Now let’s just say that you use very bad coding practice and your stuff is really all over the place. So it’s essentially impossible to read, right? Well, what you can do with your mouse inserted in there is hit shift tab… pardon me, you have to select it. So control A, you select everything and then hit shift tab and it will automatically fix all of that those tab problems. Well, it didn’t fix all of them. It needed a little bit of help from me here, I guess..

So if you’ve got a whole bunch of these things where there’s no indentation, if you select them and shift tab, they’ll automatically take the correct indentation. This is also the case down here under… say the media queries. We have an additional indentation for the media query and to the extent that we break that indentation, to that extent, it will fix it. And it will fix it all for an entire block of choices which is totally cool.

If you screw up while you’re typing your stuff in and somehow you know, break the indentation, you can also say, select a block of this to further indent if you choose. And again, if we take this and shift tab, it will all go back to the right space. So that’s one tool, this automatic indentation fix tool. Clearly, it has some limitations but not too many.

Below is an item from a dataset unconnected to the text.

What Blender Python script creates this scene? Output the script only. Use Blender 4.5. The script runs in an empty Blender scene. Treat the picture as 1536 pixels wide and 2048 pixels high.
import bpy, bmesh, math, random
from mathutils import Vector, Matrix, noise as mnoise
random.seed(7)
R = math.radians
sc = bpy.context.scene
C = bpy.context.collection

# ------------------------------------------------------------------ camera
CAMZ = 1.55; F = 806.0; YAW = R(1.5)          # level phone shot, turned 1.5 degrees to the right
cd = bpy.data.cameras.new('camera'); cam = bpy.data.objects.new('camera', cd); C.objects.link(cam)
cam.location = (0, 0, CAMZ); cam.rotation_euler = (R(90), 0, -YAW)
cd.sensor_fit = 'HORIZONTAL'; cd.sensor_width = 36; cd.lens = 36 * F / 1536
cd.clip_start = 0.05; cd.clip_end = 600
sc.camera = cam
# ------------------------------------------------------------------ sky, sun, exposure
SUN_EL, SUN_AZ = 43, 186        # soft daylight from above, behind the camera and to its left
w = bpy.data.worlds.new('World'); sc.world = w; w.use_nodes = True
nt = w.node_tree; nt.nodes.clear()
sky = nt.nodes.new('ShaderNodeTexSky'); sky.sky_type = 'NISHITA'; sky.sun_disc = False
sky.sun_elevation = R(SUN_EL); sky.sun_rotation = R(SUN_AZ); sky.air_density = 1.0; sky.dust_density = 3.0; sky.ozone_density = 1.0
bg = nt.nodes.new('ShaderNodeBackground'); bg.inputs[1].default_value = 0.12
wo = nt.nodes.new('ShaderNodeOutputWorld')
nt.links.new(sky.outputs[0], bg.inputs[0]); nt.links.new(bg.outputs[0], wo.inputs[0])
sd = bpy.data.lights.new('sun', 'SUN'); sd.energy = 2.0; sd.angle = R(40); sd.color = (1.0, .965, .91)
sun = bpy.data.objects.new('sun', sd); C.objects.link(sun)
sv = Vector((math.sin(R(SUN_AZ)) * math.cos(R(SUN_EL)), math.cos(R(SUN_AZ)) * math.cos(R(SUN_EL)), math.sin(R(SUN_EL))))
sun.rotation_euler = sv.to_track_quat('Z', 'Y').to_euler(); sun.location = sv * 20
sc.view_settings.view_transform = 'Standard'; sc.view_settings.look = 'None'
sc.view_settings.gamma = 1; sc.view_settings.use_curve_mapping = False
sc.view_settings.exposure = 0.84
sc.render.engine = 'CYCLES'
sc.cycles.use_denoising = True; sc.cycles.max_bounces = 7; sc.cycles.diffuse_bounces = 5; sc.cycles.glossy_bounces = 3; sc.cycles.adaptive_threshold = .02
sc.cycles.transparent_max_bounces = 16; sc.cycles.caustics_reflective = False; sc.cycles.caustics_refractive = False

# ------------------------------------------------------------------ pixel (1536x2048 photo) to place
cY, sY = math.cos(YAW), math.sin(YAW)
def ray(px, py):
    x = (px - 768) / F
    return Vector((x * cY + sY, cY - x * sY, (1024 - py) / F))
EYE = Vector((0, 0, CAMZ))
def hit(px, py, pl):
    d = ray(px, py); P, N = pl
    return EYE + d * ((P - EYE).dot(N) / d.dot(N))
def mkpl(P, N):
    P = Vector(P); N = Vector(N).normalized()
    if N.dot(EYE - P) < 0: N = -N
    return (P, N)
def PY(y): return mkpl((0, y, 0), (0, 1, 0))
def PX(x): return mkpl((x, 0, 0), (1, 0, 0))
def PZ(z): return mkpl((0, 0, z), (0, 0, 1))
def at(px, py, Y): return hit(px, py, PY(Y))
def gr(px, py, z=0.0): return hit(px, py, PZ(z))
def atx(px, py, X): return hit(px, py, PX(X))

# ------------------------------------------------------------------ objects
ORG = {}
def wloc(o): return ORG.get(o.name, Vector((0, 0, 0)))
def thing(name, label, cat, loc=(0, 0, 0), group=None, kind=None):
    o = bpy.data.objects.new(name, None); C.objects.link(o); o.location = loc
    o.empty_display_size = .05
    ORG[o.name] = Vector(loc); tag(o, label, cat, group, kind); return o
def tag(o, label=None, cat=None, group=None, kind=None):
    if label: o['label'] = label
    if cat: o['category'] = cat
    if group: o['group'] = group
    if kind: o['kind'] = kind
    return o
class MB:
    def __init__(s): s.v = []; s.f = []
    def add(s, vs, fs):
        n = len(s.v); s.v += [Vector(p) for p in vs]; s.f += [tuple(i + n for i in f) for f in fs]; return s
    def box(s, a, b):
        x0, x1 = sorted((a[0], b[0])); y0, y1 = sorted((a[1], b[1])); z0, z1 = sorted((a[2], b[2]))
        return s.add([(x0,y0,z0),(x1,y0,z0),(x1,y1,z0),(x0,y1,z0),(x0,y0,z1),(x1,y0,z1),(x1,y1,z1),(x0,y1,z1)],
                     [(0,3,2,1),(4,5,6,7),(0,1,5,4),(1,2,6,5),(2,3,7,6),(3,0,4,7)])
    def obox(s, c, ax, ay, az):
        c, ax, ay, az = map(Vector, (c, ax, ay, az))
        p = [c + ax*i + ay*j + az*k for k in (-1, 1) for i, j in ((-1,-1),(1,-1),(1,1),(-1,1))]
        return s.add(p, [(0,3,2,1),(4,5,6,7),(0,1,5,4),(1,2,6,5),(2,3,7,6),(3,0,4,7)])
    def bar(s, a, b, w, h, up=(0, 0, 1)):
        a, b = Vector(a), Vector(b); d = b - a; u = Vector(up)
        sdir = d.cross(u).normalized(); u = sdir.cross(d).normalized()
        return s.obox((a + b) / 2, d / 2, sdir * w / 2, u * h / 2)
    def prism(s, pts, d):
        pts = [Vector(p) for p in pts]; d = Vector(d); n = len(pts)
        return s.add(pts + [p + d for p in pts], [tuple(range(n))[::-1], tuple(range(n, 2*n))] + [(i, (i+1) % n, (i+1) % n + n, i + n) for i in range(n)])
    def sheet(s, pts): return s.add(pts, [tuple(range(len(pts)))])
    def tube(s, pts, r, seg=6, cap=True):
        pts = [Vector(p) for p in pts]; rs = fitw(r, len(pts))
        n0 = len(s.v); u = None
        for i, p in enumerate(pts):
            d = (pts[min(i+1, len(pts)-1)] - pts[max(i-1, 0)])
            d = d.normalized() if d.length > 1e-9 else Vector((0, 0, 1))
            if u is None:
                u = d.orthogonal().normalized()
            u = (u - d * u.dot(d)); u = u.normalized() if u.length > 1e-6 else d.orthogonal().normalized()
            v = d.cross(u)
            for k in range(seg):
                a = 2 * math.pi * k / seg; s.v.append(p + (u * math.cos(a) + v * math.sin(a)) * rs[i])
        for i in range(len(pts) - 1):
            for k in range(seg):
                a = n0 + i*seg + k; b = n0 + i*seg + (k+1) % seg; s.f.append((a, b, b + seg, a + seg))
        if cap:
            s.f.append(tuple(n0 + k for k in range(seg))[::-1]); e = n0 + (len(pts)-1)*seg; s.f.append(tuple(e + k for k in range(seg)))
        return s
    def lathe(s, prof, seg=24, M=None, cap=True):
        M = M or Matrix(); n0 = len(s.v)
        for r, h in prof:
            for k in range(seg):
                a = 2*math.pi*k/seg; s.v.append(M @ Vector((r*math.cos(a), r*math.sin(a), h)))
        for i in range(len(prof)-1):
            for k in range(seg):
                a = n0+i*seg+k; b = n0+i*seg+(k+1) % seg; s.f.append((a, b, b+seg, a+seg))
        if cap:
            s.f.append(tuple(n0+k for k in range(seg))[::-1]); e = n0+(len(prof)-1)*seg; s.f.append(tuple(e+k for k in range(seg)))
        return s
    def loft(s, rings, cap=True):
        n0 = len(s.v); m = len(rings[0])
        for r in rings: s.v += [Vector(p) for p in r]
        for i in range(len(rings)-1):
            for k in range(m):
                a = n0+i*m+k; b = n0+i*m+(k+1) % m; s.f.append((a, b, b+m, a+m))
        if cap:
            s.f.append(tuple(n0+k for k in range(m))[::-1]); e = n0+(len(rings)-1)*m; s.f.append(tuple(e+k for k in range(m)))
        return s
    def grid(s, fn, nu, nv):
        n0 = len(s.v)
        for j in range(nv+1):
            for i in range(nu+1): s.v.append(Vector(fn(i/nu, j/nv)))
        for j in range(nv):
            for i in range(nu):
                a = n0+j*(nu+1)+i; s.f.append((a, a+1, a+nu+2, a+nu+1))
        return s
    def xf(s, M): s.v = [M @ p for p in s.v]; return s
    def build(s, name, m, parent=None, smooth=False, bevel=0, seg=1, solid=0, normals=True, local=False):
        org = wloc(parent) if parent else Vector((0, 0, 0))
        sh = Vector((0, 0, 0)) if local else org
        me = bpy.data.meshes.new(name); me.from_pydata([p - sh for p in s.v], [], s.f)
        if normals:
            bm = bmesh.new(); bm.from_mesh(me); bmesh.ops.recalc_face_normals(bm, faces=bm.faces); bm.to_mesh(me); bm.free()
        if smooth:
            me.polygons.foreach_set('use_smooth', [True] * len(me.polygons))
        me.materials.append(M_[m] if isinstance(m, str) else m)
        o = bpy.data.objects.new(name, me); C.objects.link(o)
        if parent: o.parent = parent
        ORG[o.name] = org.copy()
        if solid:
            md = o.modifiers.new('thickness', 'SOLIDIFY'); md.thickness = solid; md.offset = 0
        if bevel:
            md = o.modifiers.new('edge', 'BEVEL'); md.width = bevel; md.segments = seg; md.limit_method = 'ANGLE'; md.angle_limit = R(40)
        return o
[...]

The other one that I really like is the fine which is control F and the replace all which is shift control R. We’re going to use that here later on this morning. So anyway, this keyboard shortcuts, either for the PC or for the Mac has the ability to significantly increase your productivity as you’re working in this code editor.

And to the extent that you want to do other stuff with the code editor, you can look at ways to customize it because there’s all kinds of things you can do this code editor to customize it if you so choose. But that’s a conversation for another day except just to say that it is possible.

Okay so that’s the new Thesis 2.1 code editor.